▶ TASK PROMPT:
Find each line containing the string "scene". Copy it.

▶ RECORDS TO PROCESS:
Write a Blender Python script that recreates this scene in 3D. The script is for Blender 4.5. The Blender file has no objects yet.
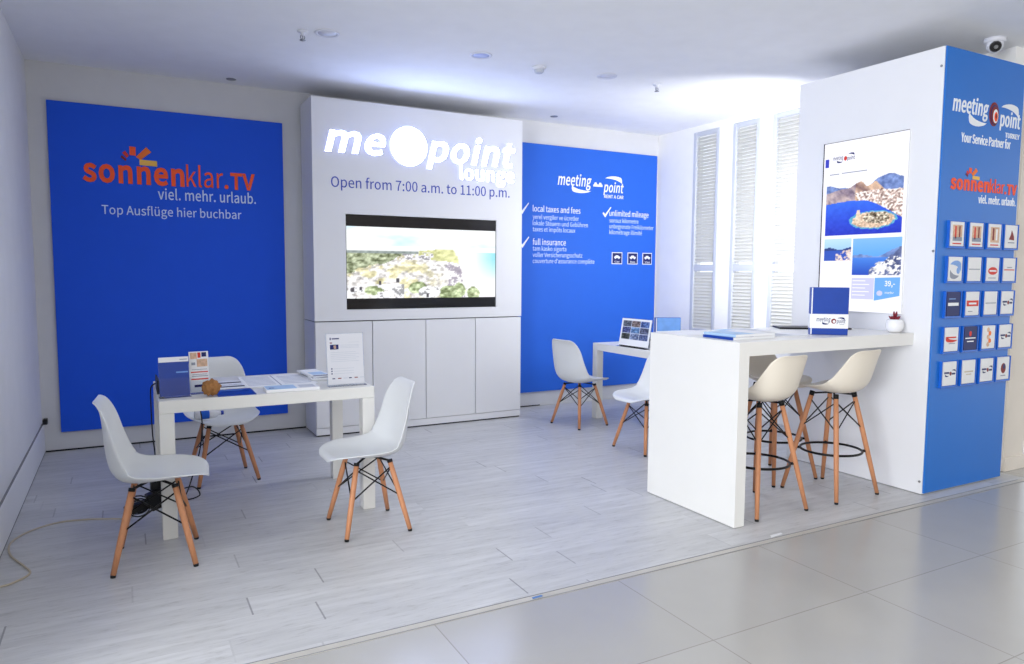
import bpy, bmesh, math, random
import numpy as np
from mathutils import Vector, Matrix, Euler

SC = bpy.context.scene
COL = SC.collection
PI = math.pi
random.seed(7)

# ------------------------------------------------------------------ camera
cam_d = bpy.data.cameras.new('camera')
cam = bpy.data.objects.new('camera', cam_d)
COL.objects.link(cam)
SC.camera = cam
cam_d.sensor_width = 36.0
cam_d.lens = 719.0 / 1024.0 * 36.0
cam_d.clip_start = 0.05
YAW, PITCH, ROLL = 0.4946, -0.0822, 0.0058
_f = Vector((math.sin(YAW) * math.cos(PITCH), math.cos(YAW) * math.cos(PITCH), math.sin(PITCH)))
_r = Vector((math.cos(YAW), -math.sin(YAW), 0))
_u = _r.cross(_f)
_r2 = _r * math.cos(ROLL) + _u * math.sin(ROLL)
_u2 = -_r * math.sin(ROLL) + _u * math.cos(ROLL)
cam.matrix_world = Matrix(((_r2.x, _u2.x, -_f.x, 0), (_r2.y, _u2.y, -_f.y, 0), (_r2.z, _u2.z, -_f.z, 1.44), (0, 0, 0, 1)))

# ------------------------------------------------------------------ view, world, large lights
SC.view_settings.view_transform = 'Standard'
SC.view_settings.look = 'None'
SC.view_settings.gamma = 1.0
SC.view_settings.use_curve_mapping = False
SC.view_settings.exposure = 0.1

world = bpy.data.worlds.new('daylight')
SC.world = world
world.use_nodes = True
wb = world.node_tree.nodes['Background']
wb.inputs[0].default_value = (0.90, 0.95, 1.0, 1)
wb.inputs[1].default_value = 1.4


def area_light(name, loc, target, sx, sy, power, color, spread=180):
    d = bpy.data.lights.new(name, 'AREA')
    d.shape = 'RECTANGLE'
    d.size, d.size_y = sx, sy
    d.energy = power
    d.color = color
    d.spread = math.radians(spread)
    o = bpy.data.objects.new(name, d)
    COL.objects.link(o)
    o.location = loc
    o.rotation_euler = (Vector(target) - Vector(loc)).to_track_quat('-Z', 'Y').to_euler()
    return o


def spot_light(name, loc, target, power, color, angle, blend=1.0, radius=0.07):
    d = bpy.data.lights.new(name, 'SPOT')
    d.energy = power
    d.color = color
    d.spot_size = math.radians(angle)
    d.spot_blend = blend
    d.shadow_soft_size = radius
    o = bpy.data.objects.new(name, d)
    COL.objects.link(o)
    o.location = loc
    o.rotation_euler = (Vector(target) - Vector(loc)).to_track_quat('-Z', 'Y').to_euler()
    return o


# daylight outside the shuttered windows
area_light('daylight_outside_windows', (6.6, 5.4, 1.9), (5.5, 5.4, 1.9), 2.6, 3.0, 9, (1.0, 1.0, 1.0))
# daylight from the glazed side of the lobby, front left
area_light('daylight_lobby_glazing', (-4.6, -0.6, 1.7), (4.5, 4.6, 1.3), 3.6, 2.6, 420, (0.96, 0.98, 1.0))
# recessed ceiling lamps of the stand
for _x, _p, _c in ((1.253, 14, (0.86, 0.92, 1.0)), (2.363, 22, (0.84, 0.9, 1.0)), (3.497, 40, (1.0, 1.0, 1.0))):
    spot_light('downlight_lamp', (_x, 4.9, 2.985), (_x, 4.9, 0.0), _p, _c, 150)
# unseen fill light added behind the display tower to brighten the window corner
area_light('corner_fill_light', (4.72, 4.2, 1.9), (5.45, 6.5, 2.3), 0.6, 1.4, 26, (1.0, 1.0, 1.0), spread=150)
# ceiling lights of the lobby behind the camera
area_light('lobby_ceiling_lamp', (2.6, -0.6, 2.98), (3.4, 2.2, 0.6), 2.0, 0.6, 30, (1.0, 0.91, 0.8))

# ------------------------------------------------------------------ helpers


def lin(r, g, b):
    def f(c):
        c /= 255.0
        return c / 12.92 if c <= 0.04045 else ((c + 0.055) / 1.055) ** 2.4
    return (f(r), f(g), f(b), 1.0)


def mat(name, rgb, rough=0.5, spec=0.5, metal=0.0, var=0.04, scale=6.0, bump=0.0, bscale=60.0, coat=0.0,
        emit=None, estr=0.0, stretch=(1, 1, 1), trans=0.0, ior=1.45, alpha=1.0):
    m = bpy.data.materials.new(name)
    m.use_nodes = True
    nt = m.node_tree
    b = nt.nodes['Principled BSDF']
    c = lin(*rgb)
    b.inputs['Roughness'].default_value = rough
    b.inputs['Specular IOR Level'].default_value = spec
    b.inputs['Metallic'].default_value = metal
    b.inputs['Coat Weight'].default_value = coat
    b.inputs['Transmission Weight'].default_value = trans
    b.inputs['IOR'].default_value = ior
    b.inputs['Alpha'].default_value = alpha
    tc = nt.nodes.new('ShaderNodeTexCoord')
    mp = nt.nodes.new('ShaderNodeMapping')
    mp.inputs['Scale'].default_value = stretch
    nt.links.new(tc.outputs['Object'], mp.inputs['Vector'])
    n = nt.nodes.new('ShaderNodeTexNoise')
    n.inputs['Scale'].default_value = scale
    n.inputs['Detail'].default_value = 4
    nt.links.new(mp.outputs[0], n.inputs['Vector'])
    mx = nt.nodes.new('ShaderNodeMix')
    mx.data_type = 'RGBA'
    mx.inputs[6].default_value = tuple(min(1, c[i] * (1 - var)) for i in range(3)) + (1,)
    mx.inputs[7].default_value = tuple(min(1, c[i] * (1 + var)) for i in range(3)) + (1,)
    nt.links.new(n.outputs[0], mx.inputs[0])
    nt.links.new(mx.outputs[2], b.inputs['Base Color'])
    if emit:
        b.inputs['Emission Color'].default_value = lin(*emit)
        b.inputs['Emission Strength'].default_value = estr
    if bump:
        n2 = nt.nodes.new('ShaderNodeTexNoise')
        n2.inputs['Scale'].default_value = bscale
        nt.links.new(mp.outputs[0], n2.inputs['Vector'])
        bp = nt.nodes.new('ShaderNodeBump')
        bp.inputs['Strength'].default_value = bump
        bp.inputs['Distance'].default_value = 0.002
        nt.links.new(n2.outputs[0], bp.inputs['Height'])
        nt.links.new(bp.outputs[0], b.inputs['Normal'])
    return m


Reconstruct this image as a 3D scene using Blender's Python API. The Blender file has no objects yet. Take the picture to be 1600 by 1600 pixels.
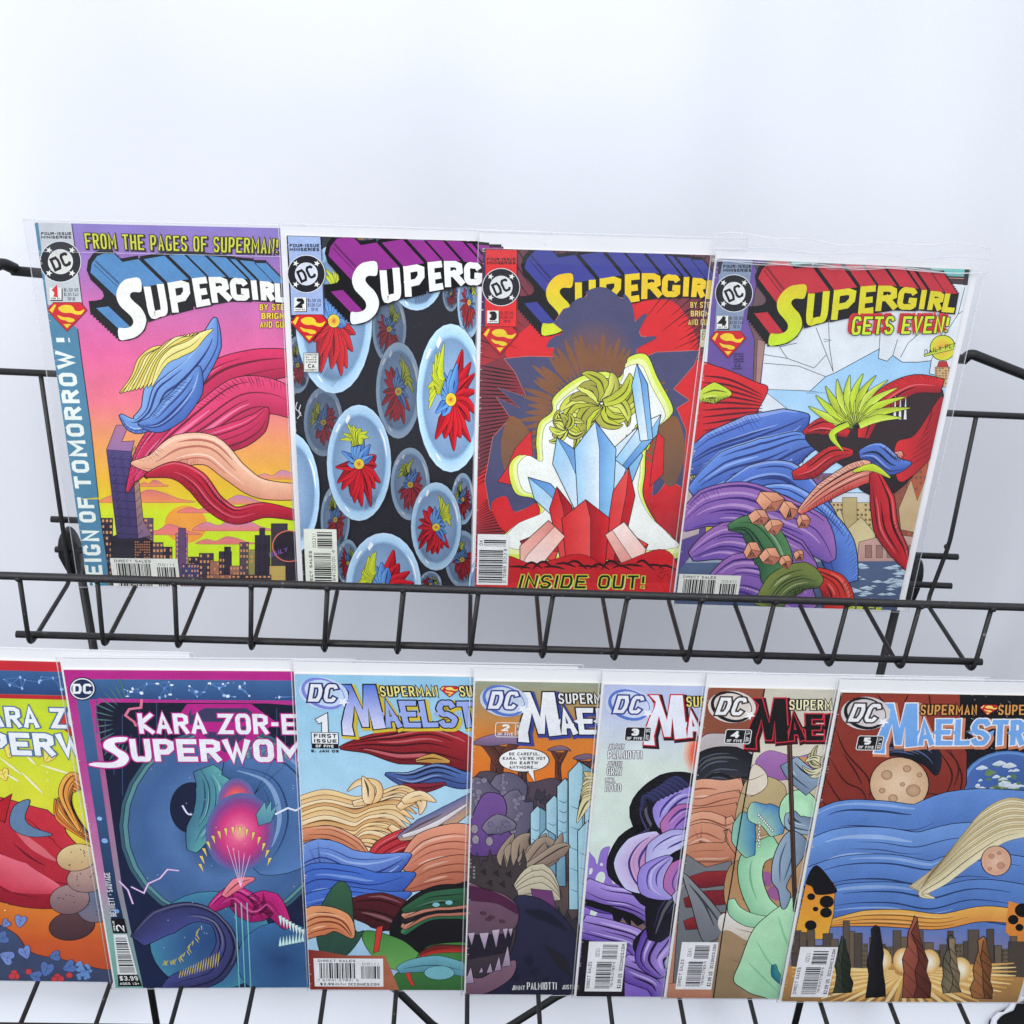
import bpy, bmesh, math, random
from mathutils import Vector, Matrix
from mathutils.geometry import tessellate_polygon

random.seed(7)
sc = bpy.context.scene
COL = sc.collection

# ------------------------------------------------------------------ camera, light, exposure
H0 = 1.30                                        # camera height above the floor
FPX = 1717.94                                    # focal length in pixels of a 1600 px wide frame
PITCH, YAW, ROLL = 0.4724, -0.0479, -0.0444
CAM_R = (Matrix.Rotation(YAW, 3, 'Z') @ Matrix.Rotation(-PITCH, 3, 'X') @ Matrix.Rotation(ROLL, 3, 'Y'))
cd = bpy.data.cameras.new('camera')
cd.sensor_fit = 'HORIZONTAL'; cd.sensor_width = 36.0
cd.lens = 36.0 * FPX / 1600.0
cd.clip_start = 0.02; cd.clip_end = 60
cam = bpy.data.objects.new('camera', cd); COL.objects.link(cam)
m3 = CAM_R @ Matrix(((1, 0, 0), (0, 0, -1), (0, 1, 0)))     # blender camera: -Z forward, Y up
cam.matrix_world = Matrix.Translation((0, 0, H0)) @ m3.to_4x4()
sc.camera = cam

w = bpy.data.worlds.new('World'); sc.world = w; w.use_nodes = True
w.node_tree.nodes['Background'].inputs[0].default_value = (0.90, 0.94, 1.0, 1)
w.node_tree.nodes['Background'].inputs[1].default_value = 0.86


def area_light(name, loc, target, sx, sy, power, col=(1, 1, 1)):
    ld = bpy.data.lights.new(name, 'AREA'); ld.shape = 'RECTANGLE'; ld.size = sx; ld.size_y = sy
    ld.energy = power; ld.color = col
    o = bpy.data.objects.new(name, ld); COL.objects.link(o)
    o.location = loc
    o.rotation_euler = (Vector(target) - Vector(loc)).to_track_quat('-Z', 'Y').to_euler()
    return o


area_light('lamp_overhead', (0.15, -0.35, H0 + 1.55), (0.05, 0.85, H0 - 0.40), 2.2, 1.8, 31, (0.97, 0.985, 1.0))
area_light('lamp_side', (-1.3, -0.5, H0 + 0.5), (0.1, 0.8, H0 - 0.6), 0.7, 0.7, 15, (0.96, 0.98, 1.0))

sc.view_settings.view_transform = 'Standard'
sc.view_settings.look = 'None'
sc.view_settings.exposure = 0.0
sc.view_settings.gamma = 1.0
sc.view_settings.use_curve_mapping = False
sc.cycles.transparent_max_bounces = 32
sc.cycles.max_bounces = 8


# ------------------------------------------------------------------ helpers
def lin(c):
    return tuple((x / 255 / 12.92) if x / 255 <= 0.04045 else ((x / 255 + 0.055) / 1.055) ** 2.4 for x in c[:3])


def ray(px, py):
    return CAM_R @ Vector(((px - 800) / FPX, 1, -(py - 800) / FPX))


def tag(o, label=None, cat=None, group=None, kind=None):
    if label: o['label'] = label
    if cat: o['category'] = cat
    if group: o['group'] = group
    if kind: o['kind'] = kind
    return o


def empty(name, parent=None):
    o = bpy.data.objects.new(name, None); COL.objects.link(o); o.empty_display_size = 0.02
    if parent: o.parent = parent
    return o


def mesh_obj(name, me, mat, parent=None):
    o = bpy.data.objects.new(name, me); COL.objects.link(o)
    if mat: me.materials.append(mat)
    if parent: o.parent = parent
    return o


def bm_obj(name, bm, mat, parent=None, smooth=True):
    me = bpy.data.meshes.new(name); bm.to_mesh(me); bm.free()
    if smooth:
        for p in me.polygons: p.use_smooth = True
    return mesh_obj(name, me, mat, parent)


def tube(bm, pts, r, seg=10, caps=True):
    pts = [Vector(p) for p in pts]
    n = len(pts)
    tang = []
    for i in range(n):
        a = pts[max(i - 1, 0)]; b = pts[min(i + 1, n - 1)]
        tang.append((b - a).normalized())
    ref = Vector((1, 0, 0)) if abs(tang[0].x) < 0.8 else Vector((0, 0, 1))
    nrm = (ref - tang[0] * ref.dot(tang[0])).normalized()
    rings = []
    for i in range(n):
        if i:
            q = tang[i - 1].rotation_difference(tang[i]); nrm = q @ nrm
        bn = tang[i].cross(nrm)
        rr = r[i] if isinstance(r, (list, tuple)) else r
        rings.append([bm.verts.new(pts[i] + (nrm * math.cos(2 * math.pi * k / seg) + bn * math.sin(2 * math.pi * k / seg)) * rr) for k in range(seg)])
    for i in range(n - 1):
        for k in range(seg):
            bm.faces.new((rings[i][k], rings[i][(k + 1) % seg], rings[i + 1][(k + 1) % seg], rings[i + 1][k]))
    if caps:
        for ring, i, sgn in ((rings[0], 0, -1), (rings[-1], n - 1, 1)):
            rr = r[i] if isinstance(r, (list, tuple)) else r
            c = bm.verts.new(pts[i] + tang[i] * rr * 0.25 * sgn)
            for k in range(seg):
                a, b = ring[k], ring[(k + 1) % seg]
                bm.faces.new((a, b, c) if sgn > 0 else (b, a, c))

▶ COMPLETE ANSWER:
Write a Blender Python script that recreates this scene in 3D. The script is for Blender 4.5. The Blender file has no objects yet.
SC = bpy.context.scene
Reconstruct this image as a 3D scene using Blender's Python API. The Blender file has no objects yet. Take the picture to be 1600 by 1600 pixels.
sc = bpy.context.scene